I always thought it might have lost the driver but after reading your last post, I fear it may well be anything else… :wink:
Best 73 de Guru - EA2IF

Thank you very much, Andy! Most informative.

Walt (G3NYY)

I now have one, so will report relevant info in due course. It will download and run Thunderbird and HDSDR, so looks promising.

SDR# is meant to work OK

Hi Rod,
It would interest me to know if your Windows tablet is Intel processor based and hence able to run most if not all Windows desktop PC programs or whether it is using a different (e.g. ARM) processor and hence only able to run applications written for the Windows mobile platform?

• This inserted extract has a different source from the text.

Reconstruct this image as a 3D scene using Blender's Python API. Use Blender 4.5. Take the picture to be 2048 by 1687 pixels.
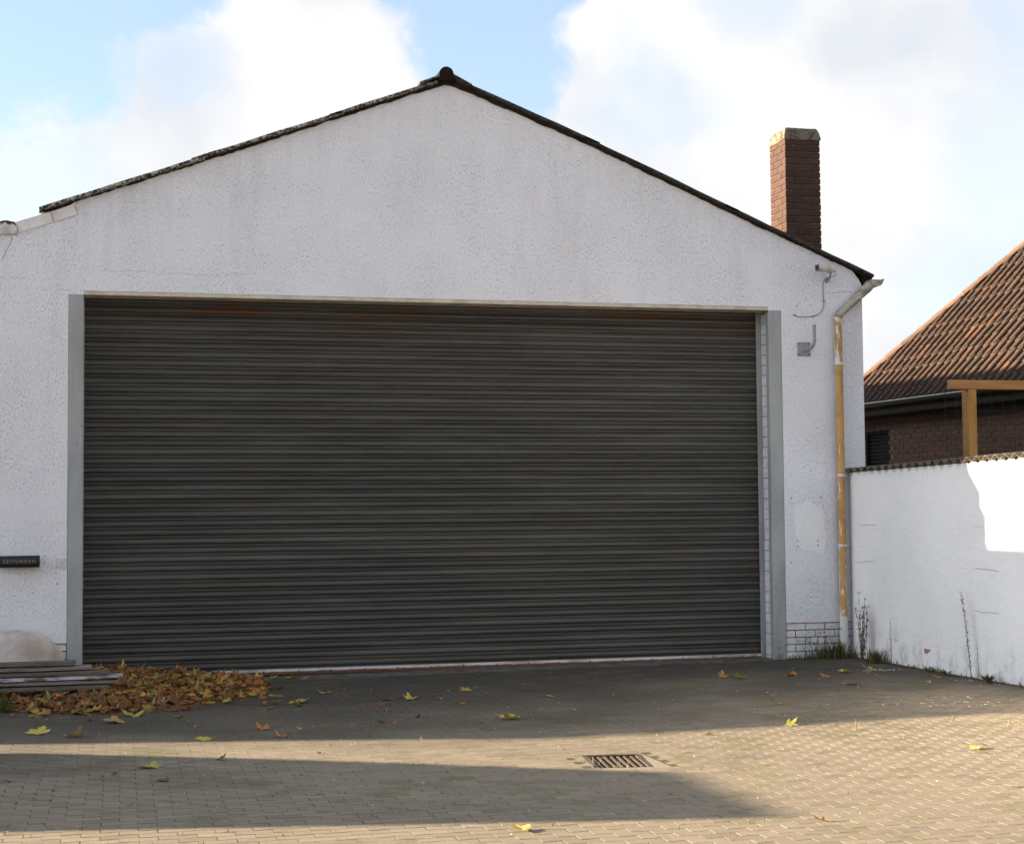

I have used my 7" ASUS MemoPad Android tablet from a couple of summits, trying to get a PSK31 contact but even the size and weight of a 7" tablet has to be weighed up against to results one can get.

By the way Wolphi does a whole range of amateur radio “apps” for Android phones and tablets, these interface to the rig via the headset 3.5mm connector (note many tablets don’t have mic-in wired to the 3.5mm jack - the ASUS tablet goes and all phones do). Wolphi also does a physical interface for FT-8xx and IC-703/6 to Android 3.5mm audio jack - or you can make your own - he publishes the circuit for free.

73 Ed.

The full technical details are in the linked article in the 1st post.

Ok, so it’s running the 1.33GHz Intel Atom processor - a quad-core upgrade of the processor family previously used in Netbooks, which as it says means it can run programs written for the desktop (as long as they don’t need too much “horse power”). Interesting that the 8 inch version starts at around 80 pounds just 5 pounds more than the 7 inch version - that could be the “sweet spot”. The 10 inch versions start at about 140 pounds.

73 Ed.

Knock yourself out picking a cheap tablet!

Set country and currency at the top, the price doesn’t include local taxes/duty so you may have to pay a chunk extra. Or maybe not if you are lucky.